The Minister’s Workshop: The Importance of Good Ushering

Good preaching may be rare, and this may often account for poor attendance. Good singing, by choir and congregation, may likewise be rare. But what is so rare as intelligent church ushering!

The importance of good ushering has never been adequately emphasized, nor has the importance of the usher. A person visiting the church for the first time may forget many things about the service, but he is not likely to forget the usher who met him at the door, or the minister who stood in the pulpit.

If the usher presents a neat appearance and is alert, friendly, and helpful, the newcomer is off to a good start. He is comfortably seated; he has an order of service and a hymnal; and he is ready to worship and to listen to the preacher, and possibly to come again. But if the usher at the door is expressionless and unbending, or fails to perform graciously all the functions of a good usher, something has been lost that cannot easily be recovered. The outcome of a church service and the blessing received depend largely upon trifles, and the quality of ushering is often decisive.

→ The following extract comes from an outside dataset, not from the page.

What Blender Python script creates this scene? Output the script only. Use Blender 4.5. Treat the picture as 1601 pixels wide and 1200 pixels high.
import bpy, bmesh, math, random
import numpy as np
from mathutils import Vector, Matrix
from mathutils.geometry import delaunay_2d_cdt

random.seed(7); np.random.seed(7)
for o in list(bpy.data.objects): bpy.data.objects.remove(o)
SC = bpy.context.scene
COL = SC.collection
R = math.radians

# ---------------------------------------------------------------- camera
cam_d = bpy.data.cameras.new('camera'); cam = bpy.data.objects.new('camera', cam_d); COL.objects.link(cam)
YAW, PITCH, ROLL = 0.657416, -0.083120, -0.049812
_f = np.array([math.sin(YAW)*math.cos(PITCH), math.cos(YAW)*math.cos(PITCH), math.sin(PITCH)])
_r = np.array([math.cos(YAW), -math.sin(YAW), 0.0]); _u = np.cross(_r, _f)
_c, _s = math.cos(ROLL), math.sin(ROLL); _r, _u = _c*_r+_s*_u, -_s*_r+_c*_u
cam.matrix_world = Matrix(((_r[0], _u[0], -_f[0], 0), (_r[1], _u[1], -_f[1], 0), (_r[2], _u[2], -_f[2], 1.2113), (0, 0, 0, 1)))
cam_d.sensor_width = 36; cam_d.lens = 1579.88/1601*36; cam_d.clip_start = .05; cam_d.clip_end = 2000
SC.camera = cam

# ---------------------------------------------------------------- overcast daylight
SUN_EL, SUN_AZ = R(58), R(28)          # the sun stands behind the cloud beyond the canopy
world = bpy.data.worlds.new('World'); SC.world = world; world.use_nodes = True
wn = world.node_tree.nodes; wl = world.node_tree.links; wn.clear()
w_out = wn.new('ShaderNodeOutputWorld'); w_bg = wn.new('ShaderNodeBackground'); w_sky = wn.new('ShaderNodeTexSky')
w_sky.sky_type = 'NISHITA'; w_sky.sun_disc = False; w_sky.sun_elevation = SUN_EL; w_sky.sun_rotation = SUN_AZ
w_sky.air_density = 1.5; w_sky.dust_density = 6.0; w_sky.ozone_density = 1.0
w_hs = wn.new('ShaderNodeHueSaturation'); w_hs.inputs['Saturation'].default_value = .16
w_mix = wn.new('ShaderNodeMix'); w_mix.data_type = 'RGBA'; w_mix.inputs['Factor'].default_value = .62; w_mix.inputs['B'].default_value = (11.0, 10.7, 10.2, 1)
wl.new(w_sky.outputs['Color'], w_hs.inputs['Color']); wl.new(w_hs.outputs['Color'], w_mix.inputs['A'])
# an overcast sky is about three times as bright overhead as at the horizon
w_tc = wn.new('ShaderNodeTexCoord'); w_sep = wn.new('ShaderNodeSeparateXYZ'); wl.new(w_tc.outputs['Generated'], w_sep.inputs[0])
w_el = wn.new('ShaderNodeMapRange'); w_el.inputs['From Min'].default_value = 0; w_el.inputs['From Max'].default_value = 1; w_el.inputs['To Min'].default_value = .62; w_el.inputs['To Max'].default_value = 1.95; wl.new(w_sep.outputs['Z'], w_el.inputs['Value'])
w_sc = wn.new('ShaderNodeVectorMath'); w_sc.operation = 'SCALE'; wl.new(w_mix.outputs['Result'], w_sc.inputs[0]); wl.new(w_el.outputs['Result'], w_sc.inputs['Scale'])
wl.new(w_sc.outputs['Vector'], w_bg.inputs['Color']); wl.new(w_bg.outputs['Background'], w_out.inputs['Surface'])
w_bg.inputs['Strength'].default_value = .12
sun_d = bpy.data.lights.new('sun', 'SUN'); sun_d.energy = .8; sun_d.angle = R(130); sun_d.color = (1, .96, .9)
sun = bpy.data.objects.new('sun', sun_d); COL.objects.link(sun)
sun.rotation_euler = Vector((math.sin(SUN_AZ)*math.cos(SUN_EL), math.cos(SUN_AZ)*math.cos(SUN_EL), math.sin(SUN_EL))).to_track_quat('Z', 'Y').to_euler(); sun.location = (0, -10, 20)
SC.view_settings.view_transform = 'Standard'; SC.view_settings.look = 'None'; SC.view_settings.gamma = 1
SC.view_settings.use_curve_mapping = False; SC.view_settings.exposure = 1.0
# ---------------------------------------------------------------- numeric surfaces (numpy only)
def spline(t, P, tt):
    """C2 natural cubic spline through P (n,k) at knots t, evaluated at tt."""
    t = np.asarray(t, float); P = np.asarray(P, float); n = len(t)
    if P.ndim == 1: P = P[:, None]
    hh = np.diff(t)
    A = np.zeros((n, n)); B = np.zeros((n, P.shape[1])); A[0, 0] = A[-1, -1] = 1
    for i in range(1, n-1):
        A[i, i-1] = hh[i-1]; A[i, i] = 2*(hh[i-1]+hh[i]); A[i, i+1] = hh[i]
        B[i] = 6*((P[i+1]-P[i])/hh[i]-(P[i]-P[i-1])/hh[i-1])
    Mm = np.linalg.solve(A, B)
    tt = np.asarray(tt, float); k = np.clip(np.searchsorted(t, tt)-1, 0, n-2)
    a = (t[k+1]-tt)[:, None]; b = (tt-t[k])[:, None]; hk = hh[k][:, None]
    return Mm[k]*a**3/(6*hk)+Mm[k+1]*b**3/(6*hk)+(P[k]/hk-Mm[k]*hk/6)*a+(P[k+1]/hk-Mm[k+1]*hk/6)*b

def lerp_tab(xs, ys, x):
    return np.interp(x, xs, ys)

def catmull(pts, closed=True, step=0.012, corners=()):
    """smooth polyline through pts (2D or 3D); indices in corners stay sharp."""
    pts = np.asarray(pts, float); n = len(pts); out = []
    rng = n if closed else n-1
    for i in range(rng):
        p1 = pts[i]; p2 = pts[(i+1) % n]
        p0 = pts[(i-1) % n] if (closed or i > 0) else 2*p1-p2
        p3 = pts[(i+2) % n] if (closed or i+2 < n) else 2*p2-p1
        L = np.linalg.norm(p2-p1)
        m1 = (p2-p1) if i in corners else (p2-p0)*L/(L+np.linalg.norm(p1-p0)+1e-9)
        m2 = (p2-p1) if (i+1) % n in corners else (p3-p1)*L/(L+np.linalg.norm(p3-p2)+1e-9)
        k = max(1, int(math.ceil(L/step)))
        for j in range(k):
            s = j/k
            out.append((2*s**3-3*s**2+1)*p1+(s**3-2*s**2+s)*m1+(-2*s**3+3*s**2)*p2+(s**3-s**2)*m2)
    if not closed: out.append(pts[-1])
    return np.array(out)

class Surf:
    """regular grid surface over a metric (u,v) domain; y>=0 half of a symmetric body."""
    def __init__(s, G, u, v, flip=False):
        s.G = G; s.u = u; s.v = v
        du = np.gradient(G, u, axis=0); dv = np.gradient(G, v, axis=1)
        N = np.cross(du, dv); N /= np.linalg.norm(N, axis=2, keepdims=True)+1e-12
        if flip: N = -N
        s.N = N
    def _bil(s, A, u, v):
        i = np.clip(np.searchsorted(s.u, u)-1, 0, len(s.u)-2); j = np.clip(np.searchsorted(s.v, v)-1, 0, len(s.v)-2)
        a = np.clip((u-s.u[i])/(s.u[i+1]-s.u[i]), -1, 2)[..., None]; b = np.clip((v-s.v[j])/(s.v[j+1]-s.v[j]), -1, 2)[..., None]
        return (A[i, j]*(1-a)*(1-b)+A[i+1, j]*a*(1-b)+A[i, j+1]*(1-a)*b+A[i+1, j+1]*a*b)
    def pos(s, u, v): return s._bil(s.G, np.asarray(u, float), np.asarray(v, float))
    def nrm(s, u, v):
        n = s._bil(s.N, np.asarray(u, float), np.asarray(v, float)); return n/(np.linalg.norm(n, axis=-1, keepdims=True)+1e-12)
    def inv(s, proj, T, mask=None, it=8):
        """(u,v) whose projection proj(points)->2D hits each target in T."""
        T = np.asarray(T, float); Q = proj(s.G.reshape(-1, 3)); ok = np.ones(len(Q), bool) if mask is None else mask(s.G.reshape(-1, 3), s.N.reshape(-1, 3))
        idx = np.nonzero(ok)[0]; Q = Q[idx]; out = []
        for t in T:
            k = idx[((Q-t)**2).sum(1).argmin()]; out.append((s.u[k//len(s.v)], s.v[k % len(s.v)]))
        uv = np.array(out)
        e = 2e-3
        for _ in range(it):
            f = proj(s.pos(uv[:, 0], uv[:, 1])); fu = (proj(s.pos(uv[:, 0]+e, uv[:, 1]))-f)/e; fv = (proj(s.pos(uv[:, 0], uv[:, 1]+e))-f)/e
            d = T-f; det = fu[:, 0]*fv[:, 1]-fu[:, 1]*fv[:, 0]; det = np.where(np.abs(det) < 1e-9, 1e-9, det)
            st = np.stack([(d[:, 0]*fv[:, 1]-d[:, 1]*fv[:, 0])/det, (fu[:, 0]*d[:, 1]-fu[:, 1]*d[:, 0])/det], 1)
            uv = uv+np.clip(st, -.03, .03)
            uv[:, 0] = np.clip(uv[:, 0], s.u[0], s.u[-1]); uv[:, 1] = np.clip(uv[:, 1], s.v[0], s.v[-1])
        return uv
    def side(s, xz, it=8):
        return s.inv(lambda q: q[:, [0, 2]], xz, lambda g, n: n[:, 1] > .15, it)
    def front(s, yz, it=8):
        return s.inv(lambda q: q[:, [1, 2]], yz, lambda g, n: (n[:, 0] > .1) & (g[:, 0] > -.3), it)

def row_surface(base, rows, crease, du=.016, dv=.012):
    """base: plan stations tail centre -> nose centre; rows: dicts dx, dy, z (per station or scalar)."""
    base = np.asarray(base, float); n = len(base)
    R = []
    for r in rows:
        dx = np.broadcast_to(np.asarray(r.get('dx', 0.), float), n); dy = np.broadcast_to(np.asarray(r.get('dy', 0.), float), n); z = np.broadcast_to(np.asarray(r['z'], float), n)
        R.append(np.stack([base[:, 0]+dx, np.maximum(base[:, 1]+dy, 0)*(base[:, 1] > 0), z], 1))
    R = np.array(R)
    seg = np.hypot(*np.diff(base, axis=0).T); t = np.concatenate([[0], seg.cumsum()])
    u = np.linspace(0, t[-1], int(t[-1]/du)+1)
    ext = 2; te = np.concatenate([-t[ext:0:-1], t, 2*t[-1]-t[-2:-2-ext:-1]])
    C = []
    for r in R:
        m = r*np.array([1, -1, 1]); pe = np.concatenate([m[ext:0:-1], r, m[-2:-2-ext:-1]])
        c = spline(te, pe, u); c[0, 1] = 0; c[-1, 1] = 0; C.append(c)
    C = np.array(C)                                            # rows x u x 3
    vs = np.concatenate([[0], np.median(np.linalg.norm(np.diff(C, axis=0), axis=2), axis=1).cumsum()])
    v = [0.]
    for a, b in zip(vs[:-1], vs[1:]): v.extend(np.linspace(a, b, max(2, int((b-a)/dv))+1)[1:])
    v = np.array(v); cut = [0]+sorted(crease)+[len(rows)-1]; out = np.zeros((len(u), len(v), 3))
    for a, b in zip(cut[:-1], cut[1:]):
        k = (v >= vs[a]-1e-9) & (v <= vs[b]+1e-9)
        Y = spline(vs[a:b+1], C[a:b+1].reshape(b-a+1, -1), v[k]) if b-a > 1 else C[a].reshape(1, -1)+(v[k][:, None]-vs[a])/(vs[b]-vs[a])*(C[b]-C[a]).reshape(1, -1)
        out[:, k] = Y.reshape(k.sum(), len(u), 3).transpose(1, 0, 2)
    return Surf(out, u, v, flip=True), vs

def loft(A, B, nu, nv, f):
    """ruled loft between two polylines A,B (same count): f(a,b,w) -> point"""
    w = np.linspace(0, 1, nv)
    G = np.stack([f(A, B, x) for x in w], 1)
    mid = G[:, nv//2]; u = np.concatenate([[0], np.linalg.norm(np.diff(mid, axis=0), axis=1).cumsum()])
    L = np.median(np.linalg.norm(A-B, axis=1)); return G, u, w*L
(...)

For effective ushering, a certain amount of preparation is necessary. Let there be, first of all, a carefully selected group of ushers who are always in place and who have been fully instructed in their functions. Because of the importance of his office, the head usher should be elected by the church subject to the approval of the pastor.

An ushers’ manual is practically indispensable. Excellent manuals are available at small cost at denominational bookstores. If the ushers’ group has not been formally organized and trained, the head usher might hold a number of training sessions in which the manual would be studied and discussed. Thereafter, any new usher would begin with a careful study of the manual. This is especially important in a church that seeks to have every male member within a certain age span take his turn at ushering for a month at a stretch. This procedure has certain values for the fellowship of the church, and certain hazards as well.

It might be good on occasion to have an usher sit on the pulpit platform and have some part in the worship service; he could thereby observe the functioning of the ushers from a new angle. If every member could occasionally be the minister, this might have a profound effect on the seating and might greatly simplify the work of the usher. The member who has been sitting off to one side, as a spectator, might see how much more he could mean to the service if he moved over into the group. And the usher who wedges the late-comers into the rear pew so tightly that they can scarcely breathe might find ways to distribute the audience more judiciously.

An audience of three hundred may look like a mere handful in a sanctuary built for one thousand, but with careful ushering the sanctuary can, with the same attendance, give the impression of being “comfortably filled.”

The work of the usher includes far more than leading a worshiper to a pew and “lifting the collection” later in the service. A priceless asset to any church is the usher who dignifies his high office by warmly welcoming and wisely seating the visitor, and then looking after his comfort until the service is over. He will be particularly concerned about temperature, drafts, lighting, acoustics, and other physical factors that might make the difference between an hour of rich spiritual blessing and an hour of physical discomfort and frustration.